Der Vorgang des Schmeckens, die Geschmacksnerven der Zunge und des Mundes, war in der Antike medizinisch unbekannt, aber menschlich erfahrbar. Verschiedene Geschmacksrichtungen waren bekannt und wurden benannt. Die Zunge galt primär als Instrument des Sprechens, weniger als Ort der Geschmacks-Erkennung (siehe Jütte, 51f.).
Im Mittelmeerraum wurde Süße oft mit Honig in Beziehung gesetzt, da dieser das ganze Jahr über zum Süßen von Speisen und Getränken gesammelt werden konnte. Zucker, wie wir ihn heute kennen, war noch lange nicht bekannt. Auch die Erfahrung besser oder schlechter verdaubarer Speisen konnten Menschen an sich selbst und an anderen erfahren: Bauchkrämpfe oder Durchfall zeigten und zeigen schlechtes Essen zeitnah an.
Die Bibel spricht öfter im übertragenen Sinn vom süßen Schmecken, insbesondere von der Süße des Wortes Gottes:
In Psalm 119 heißt es über das Wort, die Weisung, die Gebote Gottes:
103 Dein Wort ist meinem Munde süßer als Honig.
104 Dein Wort macht mich klug; darum hasse ich alle falschen Wege.
105 Dein Wort ist meines Fußes Leuchte und ein Licht auf meinem Wege.
In Psalm 19 heißt es über die Gebote und die Gerechtigkeit Gottes:
Die Rechte des HERRN sind Wahrheit, allesamt gerecht.
11 Sie sind köstlicher als Gold und viel feines Gold, sie sind süßer als Honig und Honigseim.
Die Wahrheit, die sich aus Gottes Worten und Geboten ergibt, schmeckt den Menschen, die sie annehmen, süß.

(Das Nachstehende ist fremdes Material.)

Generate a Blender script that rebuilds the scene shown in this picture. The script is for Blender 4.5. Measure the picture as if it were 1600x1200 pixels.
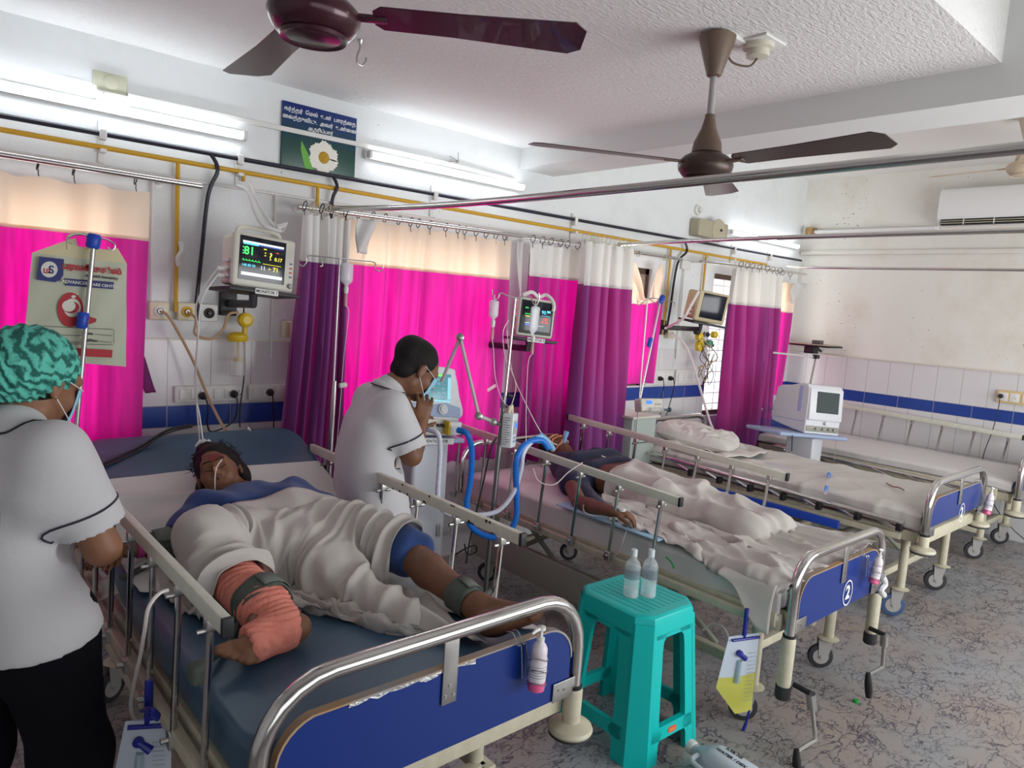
import bpy, bmesh, math, random
import numpy as np
from mathutils import Vector, Matrix, Euler, noise
random.seed(7); np.random.seed(7)
for o in list(bpy.data.objects): bpy.data.objects.remove(o)
S = bpy.context.scene
COL = S.collection
PI = math.pi

# ---------------------------------------------------------------- camera, world, lights, exposure
YAW, PITCH, ROLL, FPX = math.radians(41.6525), math.radians(-6.3415), math.radians(3.9219), 1109.3
CAM = Vector((0.0, -3.6, 1.66))
FW = Vector((math.sin(YAW)*math.cos(PITCH), math.cos(YAW)*math.cos(PITCH), math.sin(PITCH)))
_r = Vector((math.cos(YAW), -math.sin(YAW), 0)); _u = _r.cross(FW)
RT = _r*math.cos(ROLL) + _u*math.sin(ROLL); UP = -_r*math.sin(ROLL) + _u*math.cos(ROLL)
cd = bpy.data.cameras.new('camera'); cam = bpy.data.objects.new('camera', cd); COL.objects.link(cam)
M3 = Matrix((RT, UP, -FW)).transposed()
cam.matrix_world = Matrix.Translation(CAM) @ M3.to_4x4()
cd.sensor_width = 36; cd.lens = FPX/1600*36; cd.clip_start = .02; cd.clip_end = 200
S.camera = cam
S.view_settings.view_transform = 'Standard'; S.view_settings.look = 'None'
S.view_settings.gamma = 1; S.view_settings.use_curve_mapping = False
S.view_settings.exposure = 0.64
S.cycles.max_bounces = 7; S.cycles.diffuse_bounces = 4; S.cycles.glossy_bounces = 4
S.cycles.transmission_bounces = 5; S.cycles.transparent_max_bounces = 8
S.cycles.caustics_reflective = False; S.cycles.caustics_refractive = False
S.cycles.sample_clamp_indirect = 6
S.cycles.use_denoising = True
w = bpy.data.worlds.new('daylight'); S.world = w; w.use_nodes = True
nt = w.node_tree; nt.nodes.clear()
out = nt.nodes.new('ShaderNodeOutputWorld'); bg = nt.nodes.new('ShaderNodeBackground')
bg.inputs[0].default_value = (.93, .96, 1.0, 1); bg.inputs[1].default_value = 1.1
nt.links.new(bg.outputs[0], out.inputs[0])

def area(name, loc, rot, sx, sy, power, col=(1, 1, 1)):
    l = bpy.data.lights.new(name, 'AREA'); l.shape = 'RECTANGLE'; l.size = sx; l.size_y = sy
    l.energy = power; l.color = col
    o = bpy.data.objects.new(name, l); COL.objects.link(o); o.location = loc; o.rotation_euler = rot
    return o
# daylight standing outside each window of the window wall, shining in (+y side, towards -y)
for i, (cx, cz, sx, sy, pw) in enumerate([(0.45, 1.55, .95, 1.35, 11), (2.42, 1.45, 1.35, 1.5, 16),
                                          (4.15, 1.6, 1.1, 1.3, 12), (6.1, 1.4, 1.25, 1.5, 17)]):
    area('window_daylight', (cx, .42, cz), (-PI/2, 0, 0), sx, sy, pw, (1, .97, .93))
# added fill light behind the camera, tilted up to lift the ceiling
area('ward_fill', (4.2, -4.95, 1.3), (math.radians(108), 0, 0), 4.2, 1.45, 75, (.97, .99, 1.0))

# ---------------------------------------------------------------- points
def ray(px, py):
    return (px-800)/FPX*RT - (py-600)/FPX*UP + FW
def WX(px, py, x): d = ray(px, py); return CAM + d*((x-CAM.x)/d.x)
def WY(px, py, y): d = ray(px, py); return CAM + d*((y-CAM.y)/d.y)
def WZ(px, py, z): d = ray(px, py); return CAM + d*((z-CAM.z)/d.z)
V = Vector

# ---------------------------------------------------------------- materials
MATS = {}
def mat(name, col=(.8, .8, .8), rough=.5, metal=0, spec=.5, emit=None, estr=0, trans=0, ior=1.45,
        noise_amt=0, noise_scale=30, bump=0, bump_scale=40, alpha=1, coat=0, sheen=0, sss=0, col2=None, n_detail=4):
    if name in MATS: return MATS[name]
    m = bpy.data.materials.new(name); m.use_nodes = True
    n = m.node_tree; b = n.nodes['Principled BSDF']
    b.inputs['Base Color'].default_value = (*col, 1); b.inputs['Roughness'].default_value = rough
    b.inputs['Metallic'].default_value = metal; b.inputs['Specular IOR Level'].default_value = spec
    b.inputs['IOR'].default_value = ior; b.inputs['Transmission Weight'].default_value = trans
    b.inputs['Alpha'].default_value = alpha; b.inputs['Coat Weight'].default_value = coat
    b.inputs['Sheen Weight'].default_value = sheen
    if sss:
        b.inputs['Subsurface Weight'].default_value = sss
        b.inputs['Subsurface Radius'].default_value = (.02, .008, .004); b.inputs['Subsurface Scale'].default_value = .5
    if emit: b.inputs['Emission Color'].default_value = (*emit, 1); b.inputs['Emission Strength'].default_value = estr
    if noise_amt or col2 or bump:
        tc = n.nodes.new('ShaderNodeTexCoord')
    if noise_amt or col2:
        t = n.nodes.new('ShaderNodeTexNoise'); t.inputs['Scale'].default_value = noise_scale; t.inputs['Detail'].default_value = n_detail
        n.links.new(tc.outputs['Object'], t.inputs['Vector'])
        r = n.nodes.new('ShaderNodeValToRGB'); r.color_ramp.elements[0].position = .3; r.color_ramp.elements[1].position = .7
        c2 = col2 if col2 else tuple(c*(1-noise_amt) for c in col)
        r.color_ramp.elements[0].color = (*c2, 1); r.color_ramp.elements[1].color = (*col, 1)
        n.links.new(t.outputs['Fac'], r.inputs[0]); n.links.new(r.outputs[0], b.inputs['Base Color'])
    if bump:
        t2 = n.nodes.new('ShaderNodeTexNoise'); t2.inputs['Scale'].default_value = bump_scale; t2.inputs['Detail'].default_value = 5
        n.links.new(tc.outputs['Object'], t2.inputs['Vector'])
        bp = n.nodes.new('ShaderNodeBump'); bp.inputs['Strength'].default_value = bump; bp.inputs['Distance'].default_value = .01
        n.links.new(t2.outputs['Fac'], bp.inputs['Height']); n.links.new(bp.outputs[0], b.inputs['Normal'])
    MATS[name] = m
    return m
def bsdf(m): return m.node_tree.nodes['Principled BSDF']

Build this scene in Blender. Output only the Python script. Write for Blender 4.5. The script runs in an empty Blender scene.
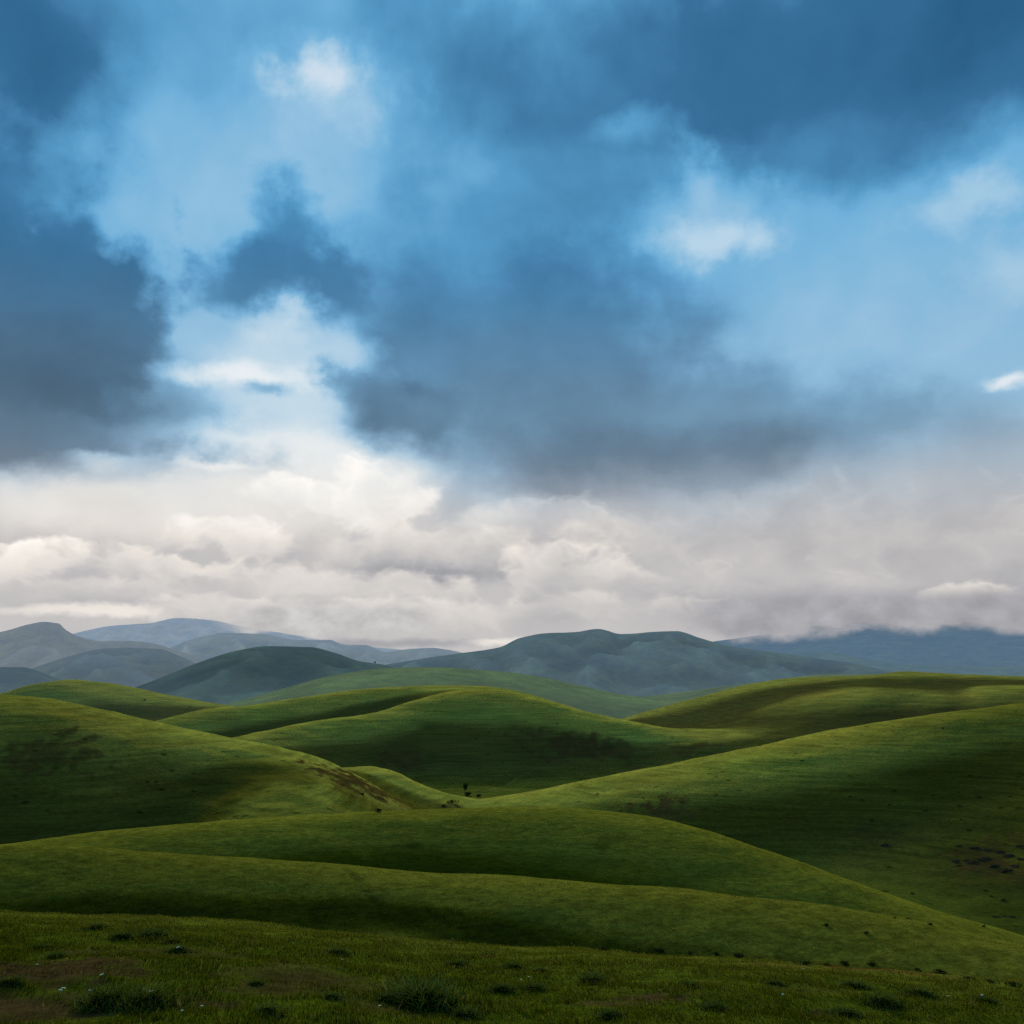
import bpy, math, random
import numpy as np

rng = np.random.default_rng(7)
random.seed(7)
R = math.radians
sc = bpy.context.scene
COL = sc.collection

# ------------------------------------------------------------------ camera
F = 1024 * 35.0 / 36.0
PITCH = R(9.6)
EYE = 2.4
cam_data = bpy.data.cameras.new("camera")
cam_data.lens = 35.0
cam_data.sensor_width = 36.0
cam_data.clip_start = 0.1
cam_data.clip_end = 120000.0
cam = bpy.data.objects.new("camera", cam_data)
cam.location = (0, 0, EYE)
cam.rotation_euler = (math.pi / 2 + PITCH, 0, 0)
COL.objects.link(cam)
sc.camera = cam


def bearing(px, py):
    """azimuth (right of north) and tan(elevation) of a survey sighting"""
    x = (np.asarray(px, float) - 512) / F
    v = (512 - np.asarray(py, float)) / F
    Y = math.cos(PITCH) - math.sin(PITCH) * v
    Z = math.sin(PITCH) + math.cos(PITCH) * v
    return np.arctan2(x, Y), Z / np.hypot(x, Y)


def lin(c):
    return tuple(((v / 255) / 12.92) if v / 255 <= 0.04045 else (((v / 255) + 0.055) / 1.055) ** 2.4 for v in c)


# ------------------------------------------------------------------ numpy noise
_perm = rng.permutation(512).astype(np.int32)
_perm = np.concatenate([_perm, _perm, _perm])
_ga = rng.uniform(0, 2 * np.pi, 512)
_gx, _gy = np.cos(_ga), np.sin(_ga)


def perlin(x, y):
    xi = np.floor(x).astype(np.int64); yi = np.floor(y).astype(np.int64)
    xf = x - xi; yf = y - yi
    u = xf * xf * xf * (xf * (xf * 6 - 15) + 10); v = yf * yf * yf * (yf * (yf * 6 - 15) + 10)
    xa, xb, ya, yb = xi & 511, (xi + 1) & 511, yi & 511, (yi + 1) & 511

    def g(ix, iy, dx, dy):
        h = _perm[_perm[ix] + iy]
        return _gx[h] * dx + _gy[h] * dy
    a = g(xa, ya, xf, yf); b = g(xb, ya, xf - 1, yf); c = g(xa, yb, xf, yf - 1); d = g(xb, yb, xf - 1, yf - 1)
    return ((a + (b - a) * u) * (1 - v) + (c + (d - c) * u) * v) * 1.5


def fbm(x, y, octs=4, gain=0.5):
    s = 0; a = 1.0
    for o in range(octs):
        s = s + a * perlin(x * 2 ** o + 17.3 * o, y * 2 ** o - 9.1 * o); a *= gain
    return s


def ridged(x, y, octs=5):
    s = 0; a = 1.0; w = 1.0
    for o in range(octs):
        n = 1 - np.abs(perlin(x * 2 ** o + 31.7 * o, y * 2 ** o + 5.3 * o)) * 1.6
        n = np.clip(n, 0, 1) ** 2
        s = s + a * n * w; w = np.clip(n * 1.6, 0, 1); a *= 0.5
    return s


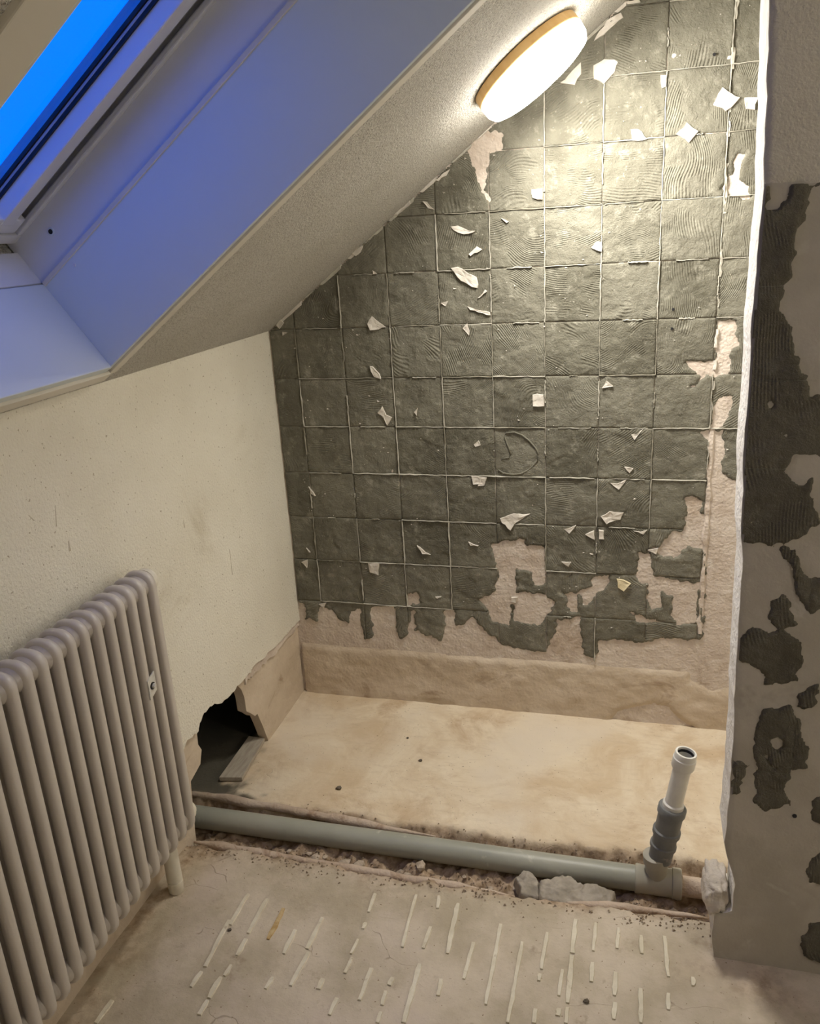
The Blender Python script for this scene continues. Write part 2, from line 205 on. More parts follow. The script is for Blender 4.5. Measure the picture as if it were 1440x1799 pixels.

So auch beim Propheten Ezechiel: Als dieser zum Propheten berufen wird
(Ez 2,1-3,8), bekommt er von Gott eine Schriftrolle zu essen (2,8; 3,1-3), die viele Weh- und Ach-Worte enthält (2,10): Ezechiel muss seinen Leuten lauter schreckliche Dinge prophezeien, aber als er die Rolle isst, ist sie für ihn „im Mund süß wie Honig“ (3,3). Offb 10,9 zitiert Ezechiel 3,3.
Die Süße, die denen zuteil wird, die das Wort und die Gebote Gottes in sich aufnehmen (ihren „Leib damit füllen“ Ez 3,3), wird in Psalm 119 und Ezechiel 3 auch damit verknüpft, dass dies kein süßes, sorgenfreies Leben bedeutet, sondern schwere, harte, Leiden hervorbringende Anteile enthält, die zum Teil erst durch das Aussprechen dieser Botschaft entstehen oder verschärft werden.
Im übertragenen Sinn bedeutet das Schmecken und Verdauen: Der Prophet soll die Botschaft des Schriftröllchens in sich aufnehmen, es nicht nur lesen und als fremde Botschaft weglegen, sondern es kauen und dabei spüren, wie es schmeckt, es also langsam und bewusst kauen. Es dann herunterzuschlucken bedeutet, es wahrhaft zu verarbeiten und zu verinnerlichen. Johannes soll wie Ezechiel „den Inhalt der Rolle wahrnehmen, ihn internalisieren und verarbeiten“ (Schüssler Fiorenza, 98).
In Offb 8,11 wird das Wasser bitter und viele sterben davon. Bei Ezechiel entsteht die Bitterkeit im Propheten nicht beim Essen, sondern im Rückblick auf die Begegnung mit Gott bringt ihn diese Erfahrung gänzlich durcheinander und macht ihn bitter (Ez 3,14).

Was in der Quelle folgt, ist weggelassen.